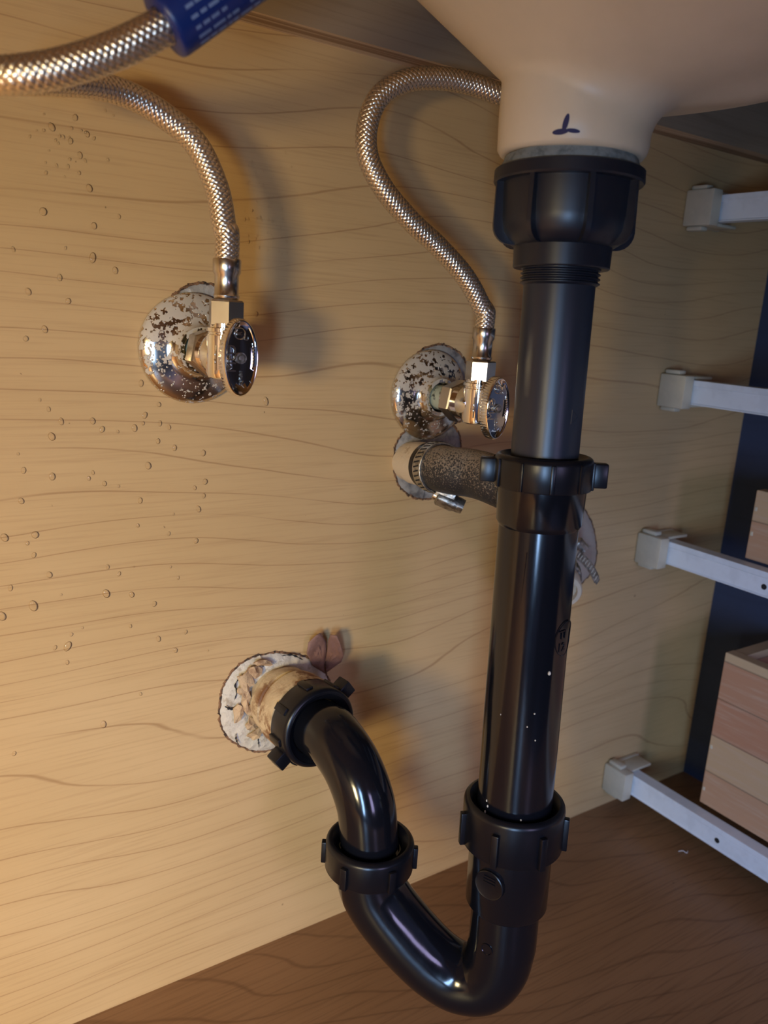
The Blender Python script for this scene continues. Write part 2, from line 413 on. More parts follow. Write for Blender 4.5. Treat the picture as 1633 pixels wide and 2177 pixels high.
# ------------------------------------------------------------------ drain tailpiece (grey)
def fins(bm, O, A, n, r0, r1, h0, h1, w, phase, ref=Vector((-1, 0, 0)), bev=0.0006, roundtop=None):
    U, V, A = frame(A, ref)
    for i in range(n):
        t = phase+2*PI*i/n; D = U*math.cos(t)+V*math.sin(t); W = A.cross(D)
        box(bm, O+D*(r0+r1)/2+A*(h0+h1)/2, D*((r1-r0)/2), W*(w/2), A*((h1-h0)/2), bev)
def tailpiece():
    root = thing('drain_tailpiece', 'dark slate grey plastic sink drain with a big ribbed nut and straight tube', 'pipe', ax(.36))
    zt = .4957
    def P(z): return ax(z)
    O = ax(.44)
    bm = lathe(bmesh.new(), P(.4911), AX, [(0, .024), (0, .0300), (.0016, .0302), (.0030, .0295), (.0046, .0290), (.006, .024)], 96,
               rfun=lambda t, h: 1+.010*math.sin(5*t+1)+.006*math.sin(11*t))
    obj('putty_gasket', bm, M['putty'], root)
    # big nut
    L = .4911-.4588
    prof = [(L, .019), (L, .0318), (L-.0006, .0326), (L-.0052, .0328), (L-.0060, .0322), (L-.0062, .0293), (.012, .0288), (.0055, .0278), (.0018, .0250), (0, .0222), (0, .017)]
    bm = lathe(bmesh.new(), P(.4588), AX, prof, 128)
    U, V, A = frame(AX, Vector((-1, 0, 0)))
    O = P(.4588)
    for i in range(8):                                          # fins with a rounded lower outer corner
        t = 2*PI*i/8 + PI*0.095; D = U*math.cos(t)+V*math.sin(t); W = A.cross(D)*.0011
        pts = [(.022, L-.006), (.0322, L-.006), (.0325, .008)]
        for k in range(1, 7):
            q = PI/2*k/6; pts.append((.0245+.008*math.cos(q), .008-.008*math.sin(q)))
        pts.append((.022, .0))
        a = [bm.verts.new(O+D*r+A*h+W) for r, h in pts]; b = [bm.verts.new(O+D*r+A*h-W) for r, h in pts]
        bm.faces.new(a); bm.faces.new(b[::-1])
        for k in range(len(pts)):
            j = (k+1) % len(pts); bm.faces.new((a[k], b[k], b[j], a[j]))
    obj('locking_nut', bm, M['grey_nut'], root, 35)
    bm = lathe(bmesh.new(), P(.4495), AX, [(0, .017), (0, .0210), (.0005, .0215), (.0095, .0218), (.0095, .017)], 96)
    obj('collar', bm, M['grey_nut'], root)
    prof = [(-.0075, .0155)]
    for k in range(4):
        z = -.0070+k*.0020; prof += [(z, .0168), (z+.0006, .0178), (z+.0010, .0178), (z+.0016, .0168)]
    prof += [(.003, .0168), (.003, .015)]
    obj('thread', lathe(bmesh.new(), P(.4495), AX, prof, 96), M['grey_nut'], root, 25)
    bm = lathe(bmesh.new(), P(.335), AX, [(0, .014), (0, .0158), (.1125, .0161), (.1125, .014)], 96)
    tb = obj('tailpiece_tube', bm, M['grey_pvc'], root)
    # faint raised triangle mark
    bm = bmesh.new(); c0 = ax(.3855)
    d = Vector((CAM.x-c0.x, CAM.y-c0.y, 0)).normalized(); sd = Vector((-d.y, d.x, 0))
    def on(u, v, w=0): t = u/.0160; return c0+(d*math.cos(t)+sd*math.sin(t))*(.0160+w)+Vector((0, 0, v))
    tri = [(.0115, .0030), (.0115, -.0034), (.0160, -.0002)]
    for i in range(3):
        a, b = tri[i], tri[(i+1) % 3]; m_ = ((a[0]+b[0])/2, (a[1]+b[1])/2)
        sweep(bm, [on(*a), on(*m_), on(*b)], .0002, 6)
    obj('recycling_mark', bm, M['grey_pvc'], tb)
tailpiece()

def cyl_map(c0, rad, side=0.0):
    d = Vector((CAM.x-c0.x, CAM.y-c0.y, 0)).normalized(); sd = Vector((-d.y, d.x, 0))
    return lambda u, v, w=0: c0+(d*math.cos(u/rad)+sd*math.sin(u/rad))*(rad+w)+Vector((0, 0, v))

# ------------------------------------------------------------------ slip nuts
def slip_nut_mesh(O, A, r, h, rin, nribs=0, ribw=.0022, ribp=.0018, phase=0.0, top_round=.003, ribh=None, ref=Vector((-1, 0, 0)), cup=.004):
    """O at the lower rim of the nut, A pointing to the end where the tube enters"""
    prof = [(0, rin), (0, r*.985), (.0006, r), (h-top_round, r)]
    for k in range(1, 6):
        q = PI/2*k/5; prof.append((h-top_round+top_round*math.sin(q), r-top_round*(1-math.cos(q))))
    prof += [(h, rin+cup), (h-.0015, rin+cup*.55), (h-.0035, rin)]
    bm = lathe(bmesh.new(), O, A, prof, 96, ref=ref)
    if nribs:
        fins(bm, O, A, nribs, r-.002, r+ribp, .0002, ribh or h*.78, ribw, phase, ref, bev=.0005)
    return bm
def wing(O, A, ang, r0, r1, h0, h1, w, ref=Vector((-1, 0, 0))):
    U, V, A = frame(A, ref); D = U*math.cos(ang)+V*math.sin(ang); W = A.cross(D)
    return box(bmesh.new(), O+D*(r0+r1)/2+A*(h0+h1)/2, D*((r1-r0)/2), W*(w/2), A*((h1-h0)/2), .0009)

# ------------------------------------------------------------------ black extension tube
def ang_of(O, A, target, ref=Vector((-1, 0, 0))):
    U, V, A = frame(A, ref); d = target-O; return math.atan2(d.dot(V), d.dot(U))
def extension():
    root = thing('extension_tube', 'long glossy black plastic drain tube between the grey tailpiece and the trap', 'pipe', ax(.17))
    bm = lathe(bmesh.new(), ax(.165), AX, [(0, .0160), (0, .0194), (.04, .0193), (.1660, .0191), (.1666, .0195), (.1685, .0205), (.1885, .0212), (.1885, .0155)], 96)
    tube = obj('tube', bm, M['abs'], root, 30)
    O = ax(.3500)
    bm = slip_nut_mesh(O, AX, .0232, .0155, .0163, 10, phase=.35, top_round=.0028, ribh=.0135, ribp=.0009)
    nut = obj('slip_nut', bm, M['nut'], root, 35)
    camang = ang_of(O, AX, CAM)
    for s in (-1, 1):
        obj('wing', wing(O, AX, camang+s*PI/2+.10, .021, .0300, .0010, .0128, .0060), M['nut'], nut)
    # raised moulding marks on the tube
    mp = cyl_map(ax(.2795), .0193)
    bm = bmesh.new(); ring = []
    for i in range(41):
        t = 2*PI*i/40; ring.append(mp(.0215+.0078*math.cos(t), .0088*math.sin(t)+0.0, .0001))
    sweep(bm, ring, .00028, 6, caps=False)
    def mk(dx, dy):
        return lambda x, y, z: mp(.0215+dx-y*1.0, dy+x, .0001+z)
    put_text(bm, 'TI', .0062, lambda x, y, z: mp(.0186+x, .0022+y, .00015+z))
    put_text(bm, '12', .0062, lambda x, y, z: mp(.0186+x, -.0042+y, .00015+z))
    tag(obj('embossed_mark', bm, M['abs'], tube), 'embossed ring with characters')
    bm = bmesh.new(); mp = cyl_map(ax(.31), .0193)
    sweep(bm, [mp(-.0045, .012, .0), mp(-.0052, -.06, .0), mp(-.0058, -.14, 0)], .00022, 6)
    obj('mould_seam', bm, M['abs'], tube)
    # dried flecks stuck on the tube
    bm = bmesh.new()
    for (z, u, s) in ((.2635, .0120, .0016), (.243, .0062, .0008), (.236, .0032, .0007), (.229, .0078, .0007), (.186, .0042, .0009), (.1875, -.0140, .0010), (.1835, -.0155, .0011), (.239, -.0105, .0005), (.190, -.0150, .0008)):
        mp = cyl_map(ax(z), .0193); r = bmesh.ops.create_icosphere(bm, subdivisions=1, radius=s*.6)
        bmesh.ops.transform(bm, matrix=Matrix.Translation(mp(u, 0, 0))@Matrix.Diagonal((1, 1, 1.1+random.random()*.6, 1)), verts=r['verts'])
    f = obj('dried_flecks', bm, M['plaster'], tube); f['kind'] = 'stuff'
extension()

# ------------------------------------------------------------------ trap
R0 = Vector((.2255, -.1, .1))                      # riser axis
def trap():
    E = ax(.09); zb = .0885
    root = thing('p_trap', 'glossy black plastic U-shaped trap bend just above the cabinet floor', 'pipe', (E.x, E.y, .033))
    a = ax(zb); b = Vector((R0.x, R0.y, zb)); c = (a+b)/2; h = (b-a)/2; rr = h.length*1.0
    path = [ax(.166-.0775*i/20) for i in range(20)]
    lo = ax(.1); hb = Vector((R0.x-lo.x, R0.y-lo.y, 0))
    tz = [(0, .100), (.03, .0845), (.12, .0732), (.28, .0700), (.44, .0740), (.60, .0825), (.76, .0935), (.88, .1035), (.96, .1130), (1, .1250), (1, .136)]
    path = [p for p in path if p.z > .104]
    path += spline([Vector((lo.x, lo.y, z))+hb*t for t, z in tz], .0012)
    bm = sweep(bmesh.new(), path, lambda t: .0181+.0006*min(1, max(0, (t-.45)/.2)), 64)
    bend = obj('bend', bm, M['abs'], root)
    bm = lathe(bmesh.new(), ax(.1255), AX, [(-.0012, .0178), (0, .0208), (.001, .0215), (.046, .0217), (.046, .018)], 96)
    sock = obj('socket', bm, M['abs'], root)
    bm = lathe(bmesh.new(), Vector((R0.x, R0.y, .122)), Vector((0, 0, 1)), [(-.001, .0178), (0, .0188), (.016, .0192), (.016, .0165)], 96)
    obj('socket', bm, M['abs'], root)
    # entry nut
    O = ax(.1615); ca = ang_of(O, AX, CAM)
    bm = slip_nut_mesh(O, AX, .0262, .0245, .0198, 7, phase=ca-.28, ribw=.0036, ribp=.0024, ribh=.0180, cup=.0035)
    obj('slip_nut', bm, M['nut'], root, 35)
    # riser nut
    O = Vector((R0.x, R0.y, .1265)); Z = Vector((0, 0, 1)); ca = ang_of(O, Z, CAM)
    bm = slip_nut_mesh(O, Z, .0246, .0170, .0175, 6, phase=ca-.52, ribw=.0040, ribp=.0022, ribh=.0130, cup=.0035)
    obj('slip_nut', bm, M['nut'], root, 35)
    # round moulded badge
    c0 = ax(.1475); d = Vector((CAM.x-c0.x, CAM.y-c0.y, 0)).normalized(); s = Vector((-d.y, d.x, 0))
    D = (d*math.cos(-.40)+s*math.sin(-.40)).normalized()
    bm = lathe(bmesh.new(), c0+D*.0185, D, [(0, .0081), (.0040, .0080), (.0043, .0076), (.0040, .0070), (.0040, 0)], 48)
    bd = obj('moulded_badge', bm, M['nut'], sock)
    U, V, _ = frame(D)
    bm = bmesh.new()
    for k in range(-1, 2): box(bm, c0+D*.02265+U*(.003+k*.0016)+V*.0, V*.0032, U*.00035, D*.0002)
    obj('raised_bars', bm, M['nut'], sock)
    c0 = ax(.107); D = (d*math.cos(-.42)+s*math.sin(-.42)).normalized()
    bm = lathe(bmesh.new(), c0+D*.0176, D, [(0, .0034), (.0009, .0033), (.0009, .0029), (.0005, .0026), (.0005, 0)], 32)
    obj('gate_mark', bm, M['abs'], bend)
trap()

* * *

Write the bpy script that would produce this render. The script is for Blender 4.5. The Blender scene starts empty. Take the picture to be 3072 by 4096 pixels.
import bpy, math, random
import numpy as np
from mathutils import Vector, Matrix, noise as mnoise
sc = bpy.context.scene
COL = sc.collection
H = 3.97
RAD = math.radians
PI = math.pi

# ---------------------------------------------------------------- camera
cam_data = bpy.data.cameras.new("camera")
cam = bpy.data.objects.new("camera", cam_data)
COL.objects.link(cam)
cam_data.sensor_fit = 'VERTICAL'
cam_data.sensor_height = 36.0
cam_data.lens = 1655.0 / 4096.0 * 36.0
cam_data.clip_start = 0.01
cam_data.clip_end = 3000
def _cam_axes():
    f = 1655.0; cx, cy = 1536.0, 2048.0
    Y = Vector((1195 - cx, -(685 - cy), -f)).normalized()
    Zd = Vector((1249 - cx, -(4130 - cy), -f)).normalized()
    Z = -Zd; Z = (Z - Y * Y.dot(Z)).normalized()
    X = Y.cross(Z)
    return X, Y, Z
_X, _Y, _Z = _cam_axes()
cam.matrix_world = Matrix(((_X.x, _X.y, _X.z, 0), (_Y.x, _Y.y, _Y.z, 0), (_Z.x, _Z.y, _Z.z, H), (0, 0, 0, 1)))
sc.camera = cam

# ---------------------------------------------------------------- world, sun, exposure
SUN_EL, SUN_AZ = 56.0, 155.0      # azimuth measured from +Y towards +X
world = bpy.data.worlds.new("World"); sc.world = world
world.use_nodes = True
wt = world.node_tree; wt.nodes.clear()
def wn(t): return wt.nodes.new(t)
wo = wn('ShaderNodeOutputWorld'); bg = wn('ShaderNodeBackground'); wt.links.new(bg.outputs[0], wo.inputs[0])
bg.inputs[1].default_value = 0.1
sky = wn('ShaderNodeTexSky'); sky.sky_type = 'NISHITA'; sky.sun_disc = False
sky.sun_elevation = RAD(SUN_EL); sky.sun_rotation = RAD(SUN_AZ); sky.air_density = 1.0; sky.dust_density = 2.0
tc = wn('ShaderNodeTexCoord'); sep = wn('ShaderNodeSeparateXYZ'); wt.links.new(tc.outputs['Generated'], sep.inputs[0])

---

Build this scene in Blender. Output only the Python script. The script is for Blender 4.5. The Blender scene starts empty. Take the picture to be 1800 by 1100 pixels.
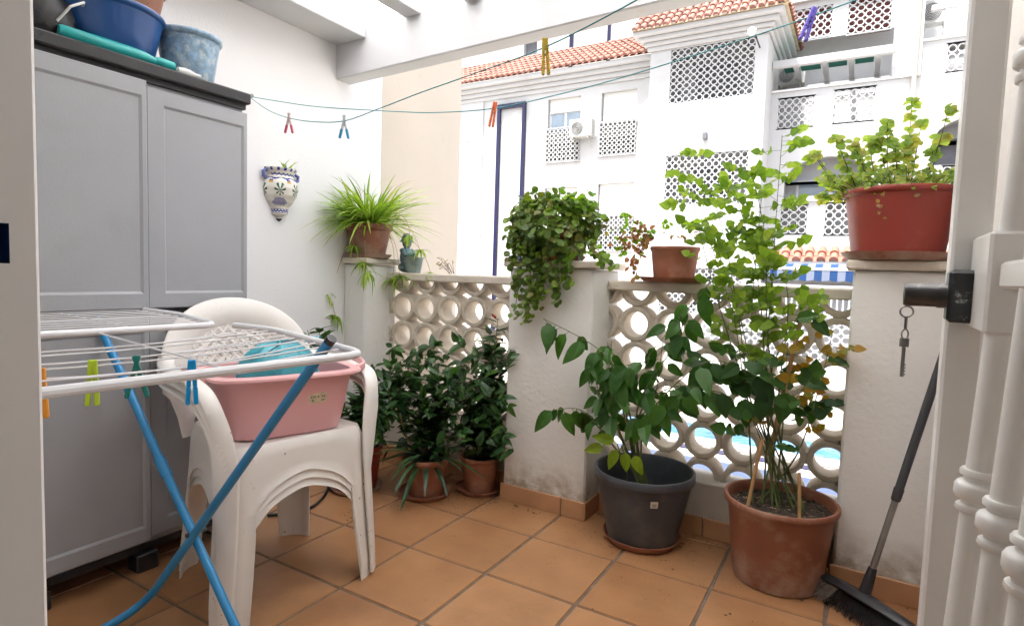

▶ [Directions] Within the listing above, locate the line containing "Write the bpy" and the line containing "PI = math.pi". Reproduce those two lines and all lines between them exactly, with nothing added.

▶ [Full output]
Write the bpy script that would produce this render. The script is for Blender 4.5. The Blender scene starts empty. Take the picture to be 3072 by 4096 pixels.
import bpy, math, random
import numpy as np
from mathutils import Vector, Matrix, noise as mnoise
sc = bpy.context.scene
COL = sc.collection
H = 3.97
RAD = math.radians
PI = math.pi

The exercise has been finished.